Gerrit Cole sent perfect postgame message to Jordan Montgomery after getting outdueled

The student has become the teacher -- in a different uniform.

New York Yankees v St. Louis Cardinals
New York Yankees v St. Louis Cardinals / Dilip Vishwanat/GettyImages

The Yankees' trade of Jordan Montgomery for Harrison Bader shocked the entire locker room last summer, but may have hit Jameson Taillon and Gerrit Cole the hardest.

Taillon was purported to be Montgomery's best friend on the roster and airplane seatmate/coffee connoisseur, while Cole dedicated his first few years in pinstripes towards improving the left-hander's mindset and maximizing his compete level. The two didn't match up as perfect counterparts stuff-wise, but Cole pitches like a cerebral hurler, despite his 99 MPH cheddar. It's hard to imagine a better mentor, in today's game.

On Sunday, predictably, the student became the teacher in St. Louis. Cole was plenty good, but not great. He looked inexplicably gassed by the heat in the fourth inning, surrendering four hits in five at-bats before an Anthony Volpe-turned double play helped him escape the frame with just two runs allowed. That was one more run than Montgomery allowed; the lefty surrendered a two-out Jake Bauers RBI double that scored Isiah Kiner-Falefa, who'd reached base on a strikeout in the seventh frame.

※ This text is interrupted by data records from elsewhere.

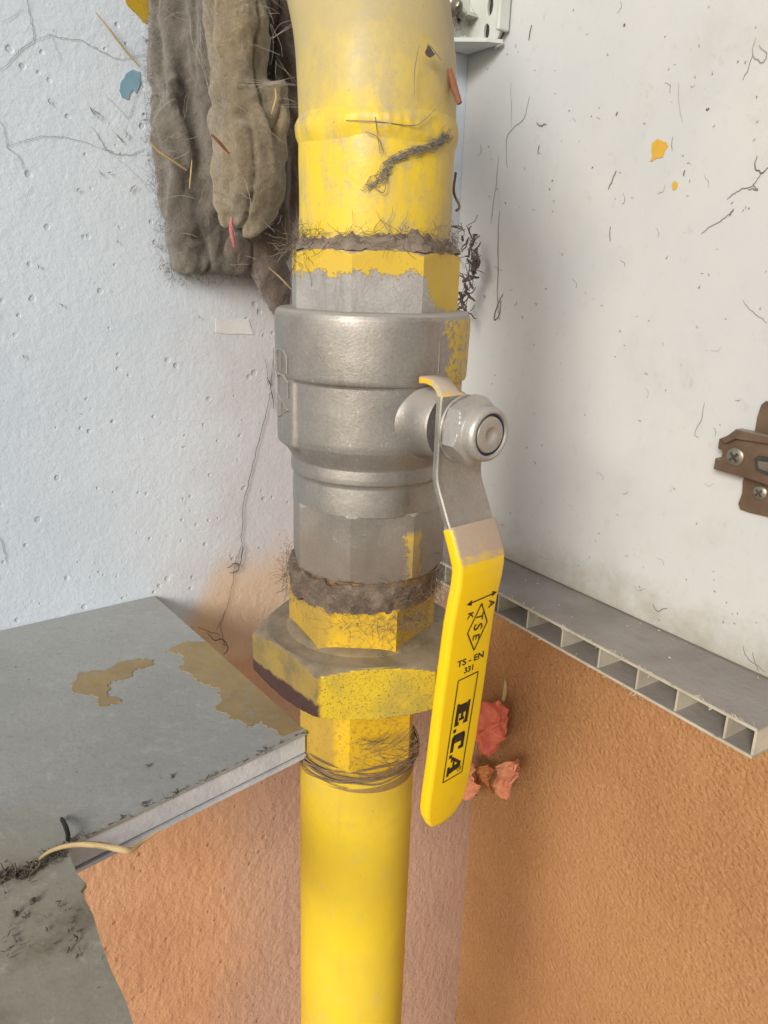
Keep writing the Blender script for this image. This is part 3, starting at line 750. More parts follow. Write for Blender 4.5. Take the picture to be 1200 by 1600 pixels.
def sleeve():
    v, f = [], []; st = []
    zz = [SL[0][0] - 0.0]
    for a, b in zip(SL, SL[1:]):
        for k in range(1, 7): st.append(tuple(a[i] + (b[i] - a[i]) * k / 6 for i in range(4)))
    st = [SL[0]] + st
    m = 40
    for i, (z, d, c, wd) in enumerate(st):
        th = 5.6; endk = ss(-z, 150, 159.4); th2 = th * (1 - 0.45 * endk)
        if i == 0: wd -= 0.5; th2 -= 0.5
        a, b = st[max(i - 1, 0)], st[min(i + 1, len(st) - 1)]
        L = math.hypot(b[0] - a[0], b[1] - a[1]); nz, nd = (b[1] - a[1]) / L, -(b[0] - a[0]) / L
        for j in range(m):
            q = 2 * math.pi * j / m; cx, cy = math.cos(q), math.sin(q)
            e = 0.30; ux = math.copysign(abs(cx) ** e, cx); uy = math.copysign(abs(cy) ** e, cy)
            # rounded rectangle with 2 mm corners
            hw, hh, rd = wd / 2, th2 / 2, min(2.0, th2 / 2 - 0.05, wd / 2 - 0.05)
            px = max(-hw + rd, min(hw - rd, cx * 1000 if abs(cx) > 1e-6 else 0)); py = max(-hh + rd, min(hh - rd, cy * 1000 if abs(cy) > 1e-6 else 0))
            x = px + rd * cx + (0.4 if cx > 0 else 0); y = py + rd * cy
            k = th2 / 2 - y + (th - th2) / 2 * 0
            v.append(LV(c + x, z - nz * k, d - nd * k))
    n = len(st)
    for i in range(n - 1):
        for j in range(m): f.append((i * m + j, i * m + (j + 1) % m, (i + 1) * m + (j + 1) % m, (i + 1) * m + j))
    f.append(tuple(range(m))); f.append(tuple(range((n - 1) * m, n * m)))
    me = pydata(v, f); bm = bmesh.new(); bm.from_mesh(me); bmesh.ops.recalc_face_normals(bm, faces=bm.faces); bm.to_mesh(me); bm.free(); return me
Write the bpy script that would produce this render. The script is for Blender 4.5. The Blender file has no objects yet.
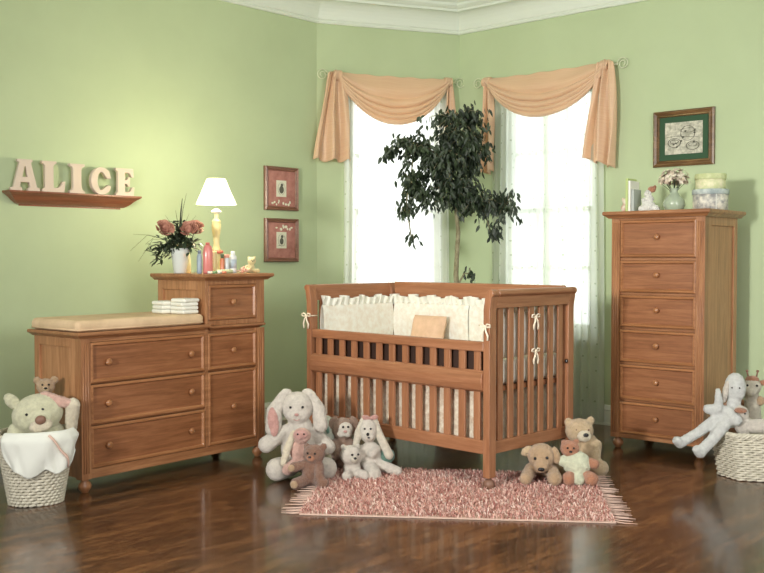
import bpy, bmesh, math, random
from mathutils import Vector, Matrix, noise, Euler
R = math.radians
PI = math.pi
random.seed(7)
scn = bpy.context.scene
col = scn.collection

# ------------------------------------------------------------------ materials
def lin(c):
    return tuple(((v/255)/12.92 if v/255 <= .04045 else ((v/255+.055)/1.055)**2.4) for v in c) + (1,)

def new_mat(name):
    m = bpy.data.materials.new(name); m.use_nodes = True
    nt = m.node_tree
    return m, nt, nt.nodes['Principled BSDF']

def N(nt, t, **kw):
    n = nt.nodes.new(t)
    for k, v in kw.items():
        if k in n.inputs: n.inputs[k].default_value = v
        else: setattr(n, k, v)
    return n

def ramp(nt, stops):
    r = nt.nodes.new('ShaderNodeValToRGB'); e = r.color_ramp.elements
    while len(e) < len(stops): e.new(.5)
    for k, (p, c) in enumerate(stops):
        e[k].position = p; e[k].color = c
    return r

def wood(name, dark, mid, light, axis='x', rough=.38, scale=1.0, coat=.25):
    m, nt, b = new_mat(name); L = nt.links.new
    tc = N(nt, 'ShaderNodeTexCoord'); mp = N(nt, 'ShaderNodeMapping')
    s = {'x': (1.6, 22, 22), 'y': (22, 1.6, 22), 'z': (22, 22, 1.6)}[axis]
    mp.inputs['Scale'].default_value = tuple(v*scale for v in s)
    L(tc.outputs['Object'], mp.inputs[0])
    n1 = N(nt, 'ShaderNodeTexNoise', Scale=1.6, Detail=5, Roughness=.55, Distortion=.9)
    n2 = N(nt, 'ShaderNodeTexNoise', Scale=9.0, Detail=6, Roughness=.7)
    L(mp.outputs[0], n1.inputs['Vector']); L(mp.outputs[0], n2.inputs['Vector'])
    mx = N(nt, 'ShaderNodeMix'); mx.inputs[0].default_value = .35
    L(n1.outputs[0], mx.inputs[2]); L(n2.outputs[0], mx.inputs[3])
    r = ramp(nt, [(.33, lin(dark)), (.5, lin(mid)), (.66, lin(light))])
    L(mx.outputs[0], r.inputs[0]); L(r.outputs[0], b.inputs['Base Color'])
    b.inputs['Roughness'].default_value = rough
    b.inputs['Coat Weight'].default_value = coat; b.inputs['Coat Roughness'].default_value = .25
    bp = N(nt, 'ShaderNodeBump', Strength=.12, Distance=.002)
    L(n2.outputs[0], bp.inputs['Height']); L(bp.outputs[0], b.inputs['Normal'])
    return m

def plain(name, c, rough=.6, var=0, vscale=8, bump=0, bscale=60, bdist=.003, sheen=0, metal=0, coat=0, c2=None, trans=0, sss=0):
    m, nt, b = new_mat(name); L = nt.links.new
    b.inputs['Base Color'].default_value = lin(c); b.inputs['Roughness'].default_value = rough
    b.inputs['Metallic'].default_value = metal; b.inputs['Coat Weight'].default_value = coat
    if sheen:
        b.inputs['Sheen Weight'].default_value = sheen; b.inputs['Sheen Roughness'].default_value = .6
    if trans: b.inputs['Transmission Weight'].default_value = trans
    tc = N(nt, 'ShaderNodeTexCoord')
    if c2 or var:
        n = N(nt, 'ShaderNodeTexNoise', Scale=vscale, Detail=4, Roughness=.6)
        L(tc.outputs['Object'], n.inputs['Vector'])
        d = c2 or tuple(max(0, v-var) for v in c)
        r = ramp(nt, [(.38, lin(d)), (.62, lin(c))])
        L(n.outputs[0], r.inputs[0]); L(r.outputs[0], b.inputs['Base Color'])
    if bump:
        n = N(nt, 'ShaderNodeTexNoise', Scale=bscale, Detail=5, Roughness=.65)
        L(tc.outputs['Object'], n.inputs['Vector'])
        bp = N(nt, 'ShaderNodeBump', Strength=bump, Distance=bdist)
        L(n.outputs[0], bp.inputs['Height']); L(bp.outputs[0], b.inputs['Normal'])
    return m

def plush(name, c, var=18):
    return plain(name, c, .95, var=var, vscale=45, bump=1.0, bscale=150, bdist=.012, sheen=.35)

def satin(name, c, c2):
    m, nt, b = new_mat(name); L = nt.links.new
    tc = N(nt, 'ShaderNodeTexCoord')
    mp = N(nt, 'ShaderNodeMapping'); mp.inputs['Scale'].default_value = (1.5, 60, 1)
    L(tc.outputs['UV'], mp.inputs[0])
    n = N(nt, 'ShaderNodeTexNoise', Scale=1.5, Detail=3)
    L(mp.outputs[0], n.inputs['Vector'])
    r = ramp(nt, [(.35, lin(c2)), (.65, lin(c))])
    L(n.outputs[0], r.inputs[0]); L(r.outputs[0], b.inputs['Base Color'])
    b.inputs['Roughness'].default_value = .42
    b.inputs['Sheen Weight'].default_value = .3
    tr = N(nt, 'ShaderNodeBsdfTranslucent'); L(r.outputs[0], tr.inputs[0])
    mx = N(nt, 'ShaderNodeMixShader'); mx.inputs[0].default_value = .32
    L(b.outputs[0], mx.inputs[1]); L(tr.outputs[0], mx.inputs[2])
    L(mx.outputs[0], nt.nodes['Material Output'].inputs[0])
    return m

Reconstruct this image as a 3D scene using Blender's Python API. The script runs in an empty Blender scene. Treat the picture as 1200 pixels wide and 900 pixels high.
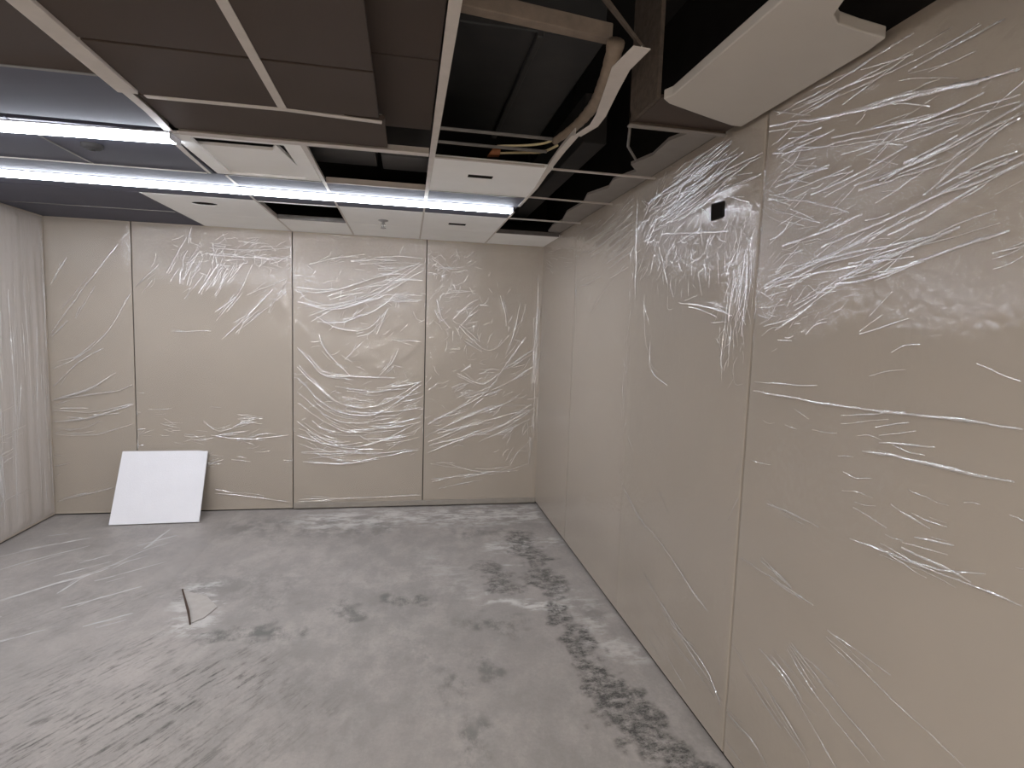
import bpy, bmesh, math, random
import numpy as np
from mathutils import Matrix, Vector

C = bpy.context.scene.collection
scene = bpy.context.scene

# ---------------------------------------------------------------- camera
cam_data = bpy.data.cameras.new('camera')
cam = bpy.data.objects.new('camera', cam_data)
C.objects.link(cam)
cam_data.sensor_width = 36.0
cam_data.lens = 19.70
cam_data.clip_start = 0.02
cam.matrix_world = Matrix((
    (0.982324, -0.014656, -0.186612, 0.0),
    (-0.184360, 0.096861, -0.978074, 0.0),
    (0.032410, 0.995190, 0.092446, 1.641),
    (0, 0, 0, 1)))
# the view direction is +Y turned a little to the right
m3 = cam.matrix_world.to_3x3()
scene.camera = cam

# ---------------------------------------------------------------- exposure, world, lamp power
scene.view_settings.view_transform = 'Standard'
scene.view_settings.look = 'None'
scene.view_settings.exposure = 1.02
scene.view_settings.gamma = 1.0
scene.view_settings.use_curve_mapping = False
LAMP = 22.0            # radiance of the linear diffusers in the picture
FILL_REAR = 36.0       # stronger lamps added behind the camera to brighten the walls
w = bpy.data.worlds.new('room_ambient')
scene.world = w
w.use_nodes = True
w.node_tree.nodes['Background'].inputs[0].default_value = (0.75, 0.8, 0.9, 1)
w.node_tree.nodes['Background'].inputs[1].default_value = 0.02

# ---------------------------------------------------------------- room measures (metres)
L, R, D, H = -2.8415, 1.2442, 5.1529, 2.435
REAR = -3.2
XA, XB, XC, XD = -0.97, -0.46, 0.105, 0.69      # main bars of the ceiling grid
XL = -1.60
Y1, Y2, Y3, Y4, Y5 = 2.14, 2.68, 3.34, 3.97, 4.58
rng = np.random.default_rng(7)
random.seed(7)


# ---------------------------------------------------------------- materials
def srgb(r, g, b):
    f = lambda c: c / 12.92 if c <= 0.04045 else ((c + 0.055) / 1.055) ** 2.4
    return (f(r / 255), f(g / 255), f(b / 255), 1.0)


class NT:
    def __init__(self, name):
        self.m = bpy.data.materials.new(name)
        self.m.use_nodes = True
        self.t = self.m.node_tree
        self.t.nodes.clear()
        self.out = self.n('ShaderNodeOutputMaterial')

    def n(self, kind, **kw):
        nd = self.t.nodes.new(kind)
        for k, v in kw.items():
            setattr(nd, k, v)
        return nd

    def l(self, a, b):
        self.t.links.new(a, b)

    def noise(self, vec, scale, detail=4.0, rough=0.55):
        nd = self.n('ShaderNodeTexNoise')
        nd.inputs['Scale'].default_value = scale
        nd.inputs['Detail'].default_value = detail
        nd.inputs['Roughness'].default_value = rough
        if vec is not None:
            self.l(vec, nd.inputs['Vector'])
        return nd.outputs['Fac']

    def mapping(self, vec, scale=(1, 1, 1), rot=(0, 0, 0)):
        nd = self.n('ShaderNodeMapping')
        nd.inputs['Scale'].default_value = scale
        nd.inputs['Rotation'].default_value = rot
        self.l(vec, nd.inputs['Vector'])
        return nd.outputs['Vector']

    def turned(self, vec, deg, scale):
        return self.mapping(self.mapping(vec, (1, 1, 1), (0, 0, math.radians(deg))), scale)

    def ramp(self, fac, a, b, lo=0.0, hi=1.0):
        nd = self.n('ShaderNodeMapRange')
        nd.inputs['From Min'].default_value = a
        nd.inputs['From Max'].default_value = b
        nd.inputs['To Min'].default_value = lo
        nd.inputs['To Max'].default_value = hi
        self.l(fac, nd.inputs['Value'])
        return nd.outputs['Result']

    def math(self, op, a, b):
        nd = self.n('ShaderNodeMath', operation=op)
        for i, x in enumerate((a, b)):
            if isinstance(x, (int, float)):
                nd.inputs[i].default_value = x
            else:
                self.l(x, nd.inputs[i])
        return nd.outputs[0]

    def mix(self, fac, a, b):
        nd = self.n('ShaderNodeMix', data_type='RGBA')
        if isinstance(fac, (int, float)):
            nd.inputs[0].default_value = fac
        else:
            self.l(fac, nd.inputs[0])
        for i, x in ((6, a), (7, b)):
            if isinstance(x, tuple):
                nd.inputs[i].default_value = x
            else:
                self.l(x, nd.inputs[i])
        return nd.outputs[2]

    def bump(self, h, strength, dist=0.01):
        nd = self.n('ShaderNodeBump')
        if isinstance(strength, (int, float)):
            nd.inputs['Strength'].default_value = strength
        else:
            self.l(strength, nd.inputs['Strength'])
        nd.inputs['Distance'].default_value = dist
        self.l(h, nd.inputs['Height'])
        return nd.outputs['Normal']

    def attr(self, name):
        nd = self.n('ShaderNodeAttribute', attribute_name=name)
        return nd.outputs['Fac']

    def obj(self):
        return self.n('ShaderNodeTexCoord').outputs['Object']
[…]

The game lowered Montgomery's ERA to 3.28, as the man Brian Cashman decided last summer "wouldn't make a playoff start" for the Yankees continues to look like a difference-maker for somebody at the deadline. When the contest ended, all Cole could do was tip his cap to his old mentee.

Yankees ace Gerrit Cole showed Jordan Montgomery proper respect on Sunday

Cole took his horse to the Old Town Road on Sunday, but when he hit the point where he couldn't ride anymore, Montgomery had more gas left in the tank. Bummer.

Thanks in large part to an old friend turned enemy, the Yankees lost two of three games at Busch Stadium to a last-place team and one of the 2023 season's biggest disappointments. The Yankees have looked much more like a below-.500 team without Aaron Judge, though, so add in the revenge factor, and it shouldn't really have been all that surprising. After the 2022 Yankees were pasted, outdueled, and embarrassed in a three-game sweep at Busch Stadium last August, perhaps the most surprising part of all is that they actually captured one win.

Got to tip your cap ... especially if you have a better relationship with the guy in the other dugout than you do with a few who are still in your own.